■ **SOURCE DATA**:

(begin)

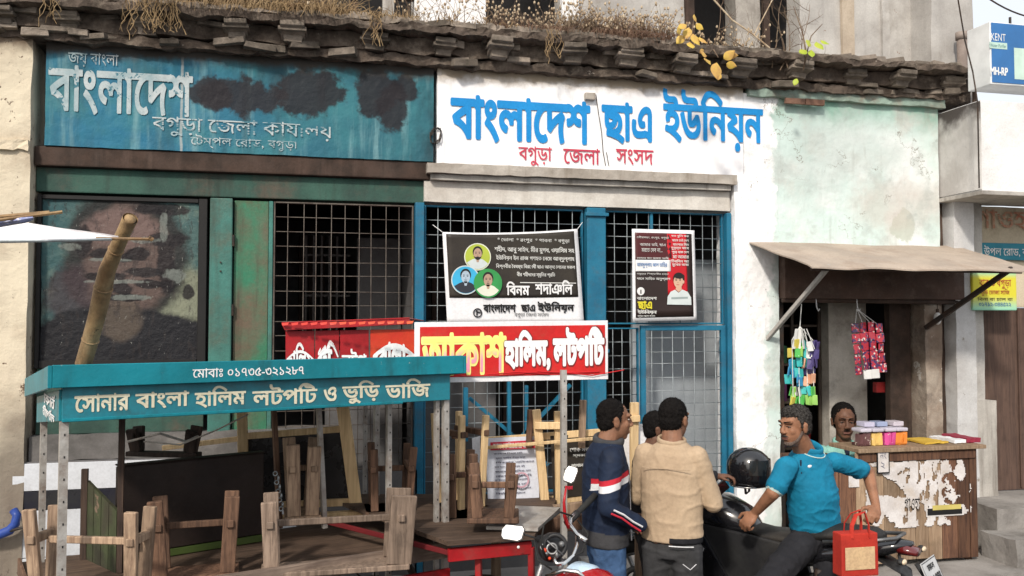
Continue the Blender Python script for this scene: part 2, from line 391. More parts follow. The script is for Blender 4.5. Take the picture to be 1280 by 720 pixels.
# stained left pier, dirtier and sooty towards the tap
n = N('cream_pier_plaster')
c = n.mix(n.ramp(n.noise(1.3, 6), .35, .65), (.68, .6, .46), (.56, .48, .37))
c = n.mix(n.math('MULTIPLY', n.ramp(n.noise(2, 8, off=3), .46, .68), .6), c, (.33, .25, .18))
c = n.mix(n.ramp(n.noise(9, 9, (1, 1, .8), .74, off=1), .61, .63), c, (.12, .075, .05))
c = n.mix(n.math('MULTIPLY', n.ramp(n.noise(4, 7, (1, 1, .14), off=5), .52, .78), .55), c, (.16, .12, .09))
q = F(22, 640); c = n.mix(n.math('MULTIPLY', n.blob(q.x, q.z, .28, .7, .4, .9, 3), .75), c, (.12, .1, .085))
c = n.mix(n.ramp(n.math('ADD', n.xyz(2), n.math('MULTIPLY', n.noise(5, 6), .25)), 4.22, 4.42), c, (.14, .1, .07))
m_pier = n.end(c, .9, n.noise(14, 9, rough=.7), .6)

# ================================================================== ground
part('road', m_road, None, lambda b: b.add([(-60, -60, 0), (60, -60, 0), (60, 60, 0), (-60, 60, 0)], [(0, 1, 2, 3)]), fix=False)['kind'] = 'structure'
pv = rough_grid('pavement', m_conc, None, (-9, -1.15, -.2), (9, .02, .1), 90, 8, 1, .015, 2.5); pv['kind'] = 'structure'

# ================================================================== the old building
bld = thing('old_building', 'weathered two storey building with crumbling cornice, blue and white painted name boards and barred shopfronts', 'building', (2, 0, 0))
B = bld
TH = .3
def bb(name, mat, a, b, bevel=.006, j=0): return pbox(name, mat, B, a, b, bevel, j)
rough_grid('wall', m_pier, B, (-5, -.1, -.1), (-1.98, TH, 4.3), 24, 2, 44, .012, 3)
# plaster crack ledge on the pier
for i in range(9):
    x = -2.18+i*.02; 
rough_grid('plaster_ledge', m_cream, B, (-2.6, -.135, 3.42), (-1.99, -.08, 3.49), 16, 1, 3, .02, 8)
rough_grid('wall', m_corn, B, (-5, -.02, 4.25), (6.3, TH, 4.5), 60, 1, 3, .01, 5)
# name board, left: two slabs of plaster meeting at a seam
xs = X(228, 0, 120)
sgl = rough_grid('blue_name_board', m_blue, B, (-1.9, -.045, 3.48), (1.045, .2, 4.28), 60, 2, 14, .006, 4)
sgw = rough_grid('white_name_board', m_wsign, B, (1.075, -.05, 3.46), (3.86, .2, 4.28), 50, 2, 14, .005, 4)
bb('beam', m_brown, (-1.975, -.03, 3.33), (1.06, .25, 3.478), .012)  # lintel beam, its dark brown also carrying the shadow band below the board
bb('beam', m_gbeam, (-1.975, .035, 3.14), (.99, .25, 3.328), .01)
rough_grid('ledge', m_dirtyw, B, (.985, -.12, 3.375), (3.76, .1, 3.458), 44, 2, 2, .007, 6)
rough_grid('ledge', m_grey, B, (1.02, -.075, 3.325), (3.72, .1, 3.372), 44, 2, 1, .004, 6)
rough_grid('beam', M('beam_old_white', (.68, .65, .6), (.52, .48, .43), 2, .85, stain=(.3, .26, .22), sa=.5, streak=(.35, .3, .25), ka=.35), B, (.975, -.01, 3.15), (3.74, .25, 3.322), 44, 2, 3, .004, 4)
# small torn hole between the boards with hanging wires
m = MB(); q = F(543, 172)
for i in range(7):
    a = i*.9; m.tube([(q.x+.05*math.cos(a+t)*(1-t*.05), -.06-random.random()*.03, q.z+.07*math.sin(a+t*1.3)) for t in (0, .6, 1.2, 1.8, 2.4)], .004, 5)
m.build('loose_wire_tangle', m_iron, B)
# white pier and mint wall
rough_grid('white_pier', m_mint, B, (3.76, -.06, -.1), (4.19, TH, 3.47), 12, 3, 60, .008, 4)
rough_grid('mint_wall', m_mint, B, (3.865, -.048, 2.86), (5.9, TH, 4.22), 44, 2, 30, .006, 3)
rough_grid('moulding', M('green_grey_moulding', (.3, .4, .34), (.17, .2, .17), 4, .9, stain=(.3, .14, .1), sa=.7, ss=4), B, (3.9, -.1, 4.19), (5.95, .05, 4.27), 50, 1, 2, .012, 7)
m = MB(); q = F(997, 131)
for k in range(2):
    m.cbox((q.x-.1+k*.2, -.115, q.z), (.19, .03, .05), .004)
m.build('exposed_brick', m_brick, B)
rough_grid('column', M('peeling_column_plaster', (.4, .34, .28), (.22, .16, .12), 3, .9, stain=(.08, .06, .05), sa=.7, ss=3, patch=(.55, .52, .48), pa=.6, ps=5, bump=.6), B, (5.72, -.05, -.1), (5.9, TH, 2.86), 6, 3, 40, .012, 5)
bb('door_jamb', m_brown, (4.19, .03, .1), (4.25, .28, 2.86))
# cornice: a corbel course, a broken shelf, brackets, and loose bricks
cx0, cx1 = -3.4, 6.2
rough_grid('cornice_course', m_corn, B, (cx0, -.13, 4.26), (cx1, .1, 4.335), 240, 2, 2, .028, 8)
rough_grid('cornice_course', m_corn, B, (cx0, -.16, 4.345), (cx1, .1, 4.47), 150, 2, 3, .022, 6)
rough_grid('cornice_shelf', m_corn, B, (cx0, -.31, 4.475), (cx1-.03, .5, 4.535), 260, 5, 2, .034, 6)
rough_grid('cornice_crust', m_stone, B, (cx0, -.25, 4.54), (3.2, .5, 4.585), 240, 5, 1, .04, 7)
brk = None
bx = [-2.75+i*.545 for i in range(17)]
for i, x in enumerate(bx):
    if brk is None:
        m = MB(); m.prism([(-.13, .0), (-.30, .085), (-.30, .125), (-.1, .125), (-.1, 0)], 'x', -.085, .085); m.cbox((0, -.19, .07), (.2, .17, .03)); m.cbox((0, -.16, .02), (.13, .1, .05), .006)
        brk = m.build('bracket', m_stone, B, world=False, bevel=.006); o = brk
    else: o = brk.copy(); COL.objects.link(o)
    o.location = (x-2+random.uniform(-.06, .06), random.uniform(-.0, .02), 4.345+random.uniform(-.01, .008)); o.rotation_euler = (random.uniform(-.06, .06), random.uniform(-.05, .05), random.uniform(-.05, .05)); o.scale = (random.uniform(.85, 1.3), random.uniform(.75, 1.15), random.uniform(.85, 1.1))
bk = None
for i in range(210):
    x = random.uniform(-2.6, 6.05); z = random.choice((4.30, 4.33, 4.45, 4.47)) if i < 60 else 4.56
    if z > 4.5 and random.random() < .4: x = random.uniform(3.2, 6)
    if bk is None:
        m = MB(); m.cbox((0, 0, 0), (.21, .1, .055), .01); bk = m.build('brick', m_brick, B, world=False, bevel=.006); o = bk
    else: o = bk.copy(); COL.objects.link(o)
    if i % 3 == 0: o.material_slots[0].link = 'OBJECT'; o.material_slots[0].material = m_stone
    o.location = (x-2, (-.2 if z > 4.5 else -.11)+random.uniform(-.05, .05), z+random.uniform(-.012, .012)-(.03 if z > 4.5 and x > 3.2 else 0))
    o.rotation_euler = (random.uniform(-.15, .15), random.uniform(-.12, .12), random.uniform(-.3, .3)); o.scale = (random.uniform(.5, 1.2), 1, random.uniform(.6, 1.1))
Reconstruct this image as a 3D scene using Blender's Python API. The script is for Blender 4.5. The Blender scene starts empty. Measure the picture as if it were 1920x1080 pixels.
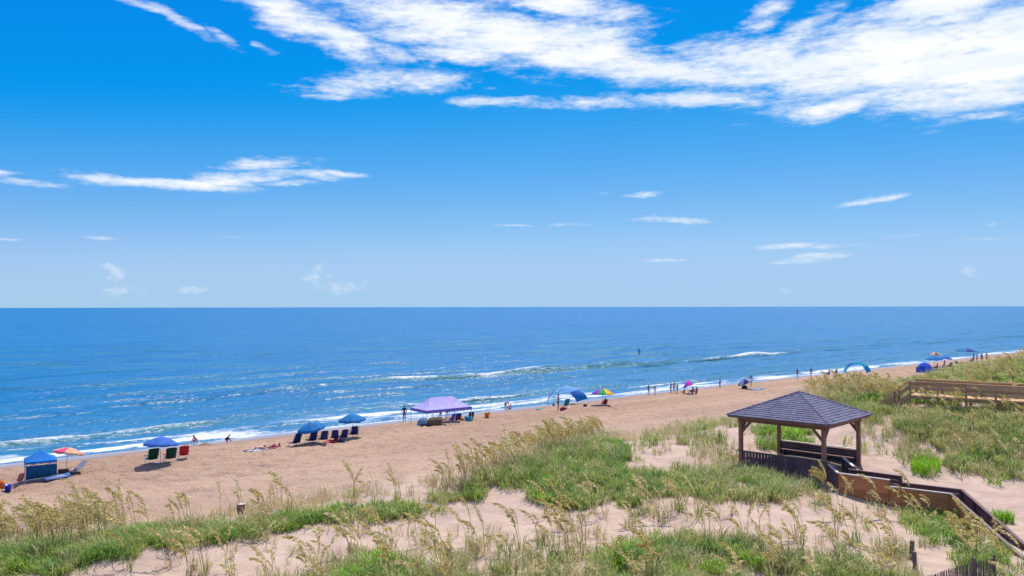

(end)

■ **EXERCISE REQUIREMENTS**: Restate the lines of the records exactly, starting at the first and stopping after the line with "pv['kind'] = 'structure'". Leave out any picture.

■ **PROBLEM SOLUTION**:
Continue the Blender Python script for this scene: part 2, from line 391. More parts follow. The script is for Blender 4.5. Take the picture to be 1280 by 720 pixels.
# stained left pier, dirtier and sooty towards the tap
n = N('cream_pier_plaster')
c = n.mix(n.ramp(n.noise(1.3, 6), .35, .65), (.68, .6, .46), (.56, .48, .37))
c = n.mix(n.math('MULTIPLY', n.ramp(n.noise(2, 8, off=3), .46, .68), .6), c, (.33, .25, .18))
c = n.mix(n.ramp(n.noise(9, 9, (1, 1, .8), .74, off=1), .61, .63), c, (.12, .075, .05))
c = n.mix(n.math('MULTIPLY', n.ramp(n.noise(4, 7, (1, 1, .14), off=5), .52, .78), .55), c, (.16, .12, .09))
q = F(22, 640); c = n.mix(n.math('MULTIPLY', n.blob(q.x, q.z, .28, .7, .4, .9, 3), .75), c, (.12, .1, .085))
c = n.mix(n.ramp(n.math('ADD', n.xyz(2), n.math('MULTIPLY', n.noise(5, 6), .25)), 4.22, 4.42), c, (.14, .1, .07))
m_pier = n.end(c, .9, n.noise(14, 9, rough=.7), .6)

# ================================================================== ground
part('road', m_road, None, lambda b: b.add([(-60, -60, 0), (60, -60, 0), (60, 60, 0), (-60, 60, 0)], [(0, 1, 2, 3)]), fix=False)['kind'] = 'structure'
pv = rough_grid('pavement', m_conc, None, (-9, -1.15, -.2), (9, .02, .1), 90, 8, 1, .015, 2.5); pv['kind'] = 'structure'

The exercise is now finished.